Friday, April 14, 2006

DWI in the sky

so because the alliantgroup, (in the words of rar), "hates baby jesus", and didnt let me have good friday off. (and really, a "good" friday for me would never include work) anyways, since they wouldnt let me have the day off, i'm going to let them pay me for my mad journal entry skills instead of my mad R&D tax credit skills. it's my way of really stickin it to the man.

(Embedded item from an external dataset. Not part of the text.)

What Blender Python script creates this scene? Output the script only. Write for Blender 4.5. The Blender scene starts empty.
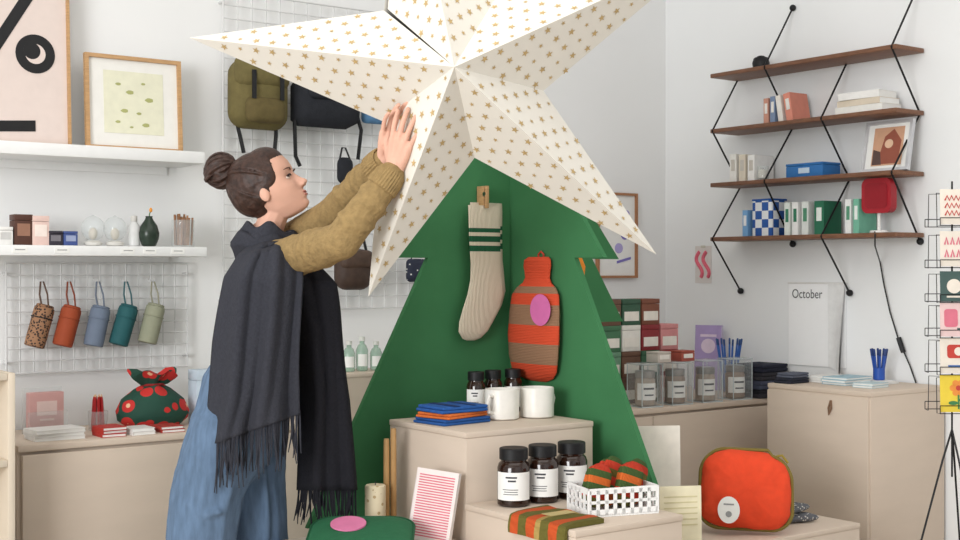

let me tell you a little story. when i went for my second interview with southwest, i was sitting next to an about 28-ish year old woman. and as we're filling out our rather lengthy second application there was a question about "car violations", and i asked her "does this mean that we have to put like our speeding tickets on here also?"... and she said, "yeah i think so......" then she paused. and before i could go back to telling southwest about all my reckless driving habits, she starts in again with.... "you know.... i got a DWI a few years ago. you think that they are going to really hold that against me? i mean..... it's not like we are going to be driving the planes or anything....." ok. stop right there..... at this point my internal dialogue was that of a cash register resounding CHA-CHING! and i looked at her with the most casual it-was-nice-to-meet-you-but-there-is-no-way-in-hell-that-they-are-going-to-hire-you-honey smile and casually said "no. i dont think so."

hero of the day: my daddy. who rates one his favorite thing to do as watching me dance.